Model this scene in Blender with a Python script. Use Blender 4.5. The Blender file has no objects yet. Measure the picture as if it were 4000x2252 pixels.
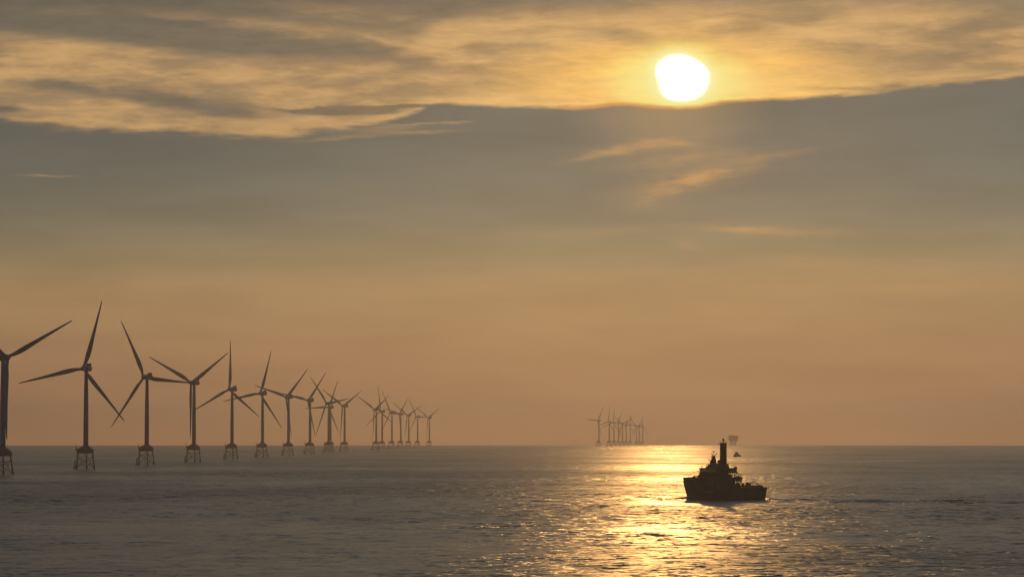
import bpy, math, random
import numpy as np
from mathutils import Vector, Matrix
random.seed(7)
D = math.radians
# ------------------------------------------------------------------ camera
FPX, CAM_H, RE = 12800.0, 37.0, 7.4e6          # focal length in px of a 4000 px wide frame, eye height, effective earth radius
scene = bpy.context.scene
cam_d = bpy.data.cameras.new('camera'); cam = bpy.data.objects.new('camera', cam_d)
scene.collection.objects.link(cam); scene.camera = cam
cam_d.sensor_width = 36.0; cam_d.lens = 36.0*FPX/4000.0
cam_d.clip_start = 1.0; cam_d.clip_end = 120000.0
PITCH = math.atan(571.0/FPX)
cam.location = (0, 0, CAM_H); cam.rotation_euler = (D(90)+PITCH, 0, 0)
scene.render.resolution_x = 1024; scene.render.resolution_y = 576
scene.view_settings.view_transform = 'Standard'; scene.view_settings.look = 'None'
scene.view_settings.gamma = 1.0; scene.view_settings.exposure = 0.0
scene.cycles.use_denoising = True
scene.cycles.max_bounces = 4; scene.cycles.volume_bounces = 0; scene.cycles.transparent_max_bounces = 8
scene.cycles.sample_clamp_direct = 12.0; scene.cycles.sample_clamp_indirect = 3.0

def lin(c):
    return tuple(((v/255.0)/12.92 if v/255.0 <= 0.04045 else ((v/255.0+0.055)/1.055)**2.4) for v in c)

SUN_AZ, SUN_EL = 2.72, 6.2
SUN_E = 0.092
SUN_COL = (1.0, 0.50, 0.145)
# ------------------------------------------------------------------ node helper
class G:
    def __init__(s, nt): s.nt = nt
    def n(s, t, **k):
        x = s.nt.nodes.new(t)
        for a, b in k.items(): setattr(x, a, b)
        return x
    def put(s, sock, v):
        if isinstance(v, bpy.types.NodeSocket): s.nt.links.new(v, sock)
        elif v is not None: sock.default_value = v
    def m(s, op, a, b=None, c=None, clamp=False):
        x = s.n('ShaderNodeMath', operation=op, use_clamp=clamp)
        s.put(x.inputs[0], a); s.put(x.inputs[1], b); s.put(x.inputs[2], c)
        return x.outputs[0]
    def add(s, a, b): return s.m('ADD', a, b)
    def sub(s, a, b): return s.m('SUBTRACT', a, b)
    def mul(s, a, b): return s.m('MULTIPLY', a, b)
    def sm(s, v, a, b, lo=0.0, hi=1.0):
        x = s.n('ShaderNodeMapRange', interpolation_type='SMOOTHSTEP')
        for i, q in enumerate((v, a, b, lo, hi)): s.put(x.inputs[i], q)
        return x.outputs[0]
    def mix(s, f, a, b):
        x = s.n('ShaderNodeMix', data_type='RGBA')
        s.put(x.inputs[0], f)
        for i, v in ((6, a), (7, b)):
            s.put(x.inputs[i], v if isinstance(v, bpy.types.NodeSocket) else (*v, 1.0))
        return x.outputs[2]
    def scale(s, col, f):
        x = s.n('ShaderNodeVectorMath', operation='SCALE'); s.put(x.inputs[0], col if isinstance(col, bpy.types.NodeSocket) else Vector(col)); s.put(x.inputs[3], f)
        return x.outputs[0]
    def vadd(s, a, b):
        x = s.n('ShaderNodeVectorMath', operation='ADD'); s.put(x.inputs[0], a); s.put(x.inputs[1], b)
        return x.outputs[0]
    def xyz(s, x, y, z):
        c = s.n('ShaderNodeCombineXYZ'); s.put(c.inputs[0], x); s.put(c.inputs[1], y); s.put(c.inputs[2], z)
        return c.outputs[0]
    def noise(s, vec, sc, det=4, rough=0.5, dist=0.0, color=False):
        x = s.n('ShaderNodeTexNoise'); s.put(x.inputs['Vector'], vec); x.inputs['Scale'].default_value = sc
        x.inputs['Detail'].default_value = det; x.inputs['Roughness'].default_value = rough; x.inputs['Distortion'].default_value = dist
        return x.outputs['Color' if color else 'Fac']
    def curve(s, v, pts, x0, x1, y0, y1):
        c = s.n('ShaderNodeFloatCurve'); cu = c.mapping.curves[0]
        P = [((a-x0)/(x1-x0), (b-y0)/(y1-y0)) for a, b in pts]
        while len(cu.points) < len(P): cu.points.new(0.5, 0.5)
        for q, (a, b) in zip(cu.points, P): q.location = (a, b); q.handle_type = 'AUTO_CLAMPED'
        c.mapping.use_clip = False; c.mapping.update()
        t = s.m('DIVIDE', s.sub(v, x0), x1-x0, clamp=True)
        s.put(c.inputs[1], t)
        return s.add(s.mul(c.outputs[0], y1-y0), y0)
    def ramp(s, v, stops, x0, x1):
        r = s.n('ShaderNodeValToRGB'); cr = r.color_ramp; cr.interpolation = 'EASE' if False else 'LINEAR'
        st = [((a-x0)/(x1-x0), c) for a, c in stops]
        cr.elements[0].position = st[0][0]; cr.elements[0].color = (*lin(st[0][1]), 1)
        cr.elements[1].position = st[-1][0]; cr.elements[1].color = (*lin(st[-1][1]), 1)
        for a, c in st[1:-1]:
            e = cr.elements.new(a); e.color = (*lin(c), 1)
        s.put(r.inputs[0], s.m('DIVIDE', s.sub(v, x0), x1-x0, clamp=True))
        return r.outputs[0]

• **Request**
Every line should be retyped exactly, with the pictures omitted.

• **Exercise output**
Model this scene in Blender with a Python script. Use Blender 4.5. The Blender file has no objects yet. Measure the picture as if it were 4000x2252 pixels.
import bpy, math, random
import numpy as np
from mathutils import Vector, Matrix
random.seed(7)
D = math.radians
# ------------------------------------------------------------------ camera
FPX, CAM_H, RE = 12800.0, 37.0, 7.4e6          # focal length in px of a 4000 px wide frame, eye height, effective earth radius
scene = bpy.context.scene
cam_d = bpy.data.cameras.new('camera'); cam = bpy.data.objects.new('camera', cam_d)
scene.collection.objects.link(cam); scene.camera = cam
cam_d.sensor_width = 36.0; cam_d.lens = 36.0*FPX/4000.0
cam_d.clip_start = 1.0; cam_d.clip_end = 120000.0
PITCH = math.atan(571.0/FPX)
cam.location = (0, 0, CAM_H); cam.rotation_euler = (D(90)+PITCH, 0, 0)
scene.render.resolution_x = 1024; scene.render.resolution_y = 576
scene.view_settings.view_transform = 'Standard'; scene.view_settings.look = 'None'
scene.view_settings.gamma = 1.0; scene.view_settings.exposure = 0.0
scene.cycles.use_denoising = True
scene.cycles.max_bounces = 4; scene.cycles.volume_bounces = 0; scene.cycles.transparent_max_bounces = 8
scene.cycles.sample_clamp_direct = 12.0; scene.cycles.sample_clamp_indirect = 3.0

def lin(c):
    return tuple(((v/255.0)/12.92 if v/255.0 <= 0.04045 else ((v/255.0+0.055)/1.055)**2.4) for v in c)

SUN_AZ, SUN_EL = 2.72, 6.2
SUN_E = 0.092
SUN_COL = (1.0, 0.50, 0.145)
# ------------------------------------------------------------------ node helper
class G:
    def __init__(s, nt): s.nt = nt
    def n(s, t, **k):
        x = s.nt.nodes.new(t)
        for a, b in k.items(): setattr(x, a, b)
        return x
    def put(s, sock, v):
        if isinstance(v, bpy.types.NodeSocket): s.nt.links.new(v, sock)
        elif v is not None: sock.default_value = v
    def m(s, op, a, b=None, c=None, clamp=False):
        x = s.n('ShaderNodeMath', operation=op, use_clamp=clamp)
        s.put(x.inputs[0], a); s.put(x.inputs[1], b); s.put(x.inputs[2], c)
        return x.outputs[0]
    def add(s, a, b): return s.m('ADD', a, b)
    def sub(s, a, b): return s.m('SUBTRACT', a, b)
    def mul(s, a, b): return s.m('MULTIPLY', a, b)
    def sm(s, v, a, b, lo=0.0, hi=1.0):
        x = s.n('ShaderNodeMapRange', interpolation_type='SMOOTHSTEP')
        for i, q in enumerate((v, a, b, lo, hi)): s.put(x.inputs[i], q)
        return x.outputs[0]
    def mix(s, f, a, b):
        x = s.n('ShaderNodeMix', data_type='RGBA')
        s.put(x.inputs[0], f)
        for i, v in ((6, a), (7, b)):
            s.put(x.inputs[i], v if isinstance(v, bpy.types.NodeSocket) else (*v, 1.0))
        return x.outputs[2]
    def scale(s, col, f):
        x = s.n('ShaderNodeVectorMath', operation='SCALE'); s.put(x.inputs[0], col if isinstance(col, bpy.types.NodeSocket) else Vector(col)); s.put(x.inputs[3], f)
        return x.outputs[0]
    def vadd(s, a, b):
        x = s.n('ShaderNodeVectorMath', operation='ADD'); s.put(x.inputs[0], a); s.put(x.inputs[1], b)
        return x.outputs[0]
    def xyz(s, x, y, z):
        c = s.n('ShaderNodeCombineXYZ'); s.put(c.inputs[0], x); s.put(c.inputs[1], y); s.put(c.inputs[2], z)
        return c.outputs[0]
    def noise(s, vec, sc, det=4, rough=0.5, dist=0.0, color=False):
        x = s.n('ShaderNodeTexNoise'); s.put(x.inputs['Vector'], vec); x.inputs['Scale'].default_value = sc
        x.inputs['Detail'].default_value = det; x.inputs['Roughness'].default_value = rough; x.inputs['Distortion'].default_value = dist
        return x.outputs['Color' if color else 'Fac']
    def curve(s, v, pts, x0, x1, y0, y1):
        c = s.n('ShaderNodeFloatCurve'); cu = c.mapping.curves[0]
        P = [((a-x0)/(x1-x0), (b-y0)/(y1-y0)) for a, b in pts]
        while len(cu.points) < len(P): cu.points.new(0.5, 0.5)
        for q, (a, b) in zip(cu.points, P): q.location = (a, b); q.handle_type = 'AUTO_CLAMPED'
        c.mapping.use_clip = False; c.mapping.update()
        t = s.m('DIVIDE', s.sub(v, x0), x1-x0, clamp=True)
        s.put(c.inputs[1], t)
        return s.add(s.mul(c.outputs[0], y1-y0), y0)
    def ramp(s, v, stops, x0, x1):
        r = s.n('ShaderNodeValToRGB'); cr = r.color_ramp; cr.interpolation = 'EASE' if False else 'LINEAR'
        st = [((a-x0)/(x1-x0), c) for a, c in stops]
        cr.elements[0].position = st[0][0]; cr.elements[0].color = (*lin(st[0][1]), 1)
        cr.elements[1].position = st[-1][0]; cr.elements[1].color = (*lin(st[-1][1]), 1)
        for a, c in st[1:-1]:
            e = cr.elements.new(a); e.color = (*lin(c), 1)
        s.put(r.inputs[0], s.m('DIVIDE', s.sub(v, x0), x1-x0, clamp=True))
        return r.outputs[0]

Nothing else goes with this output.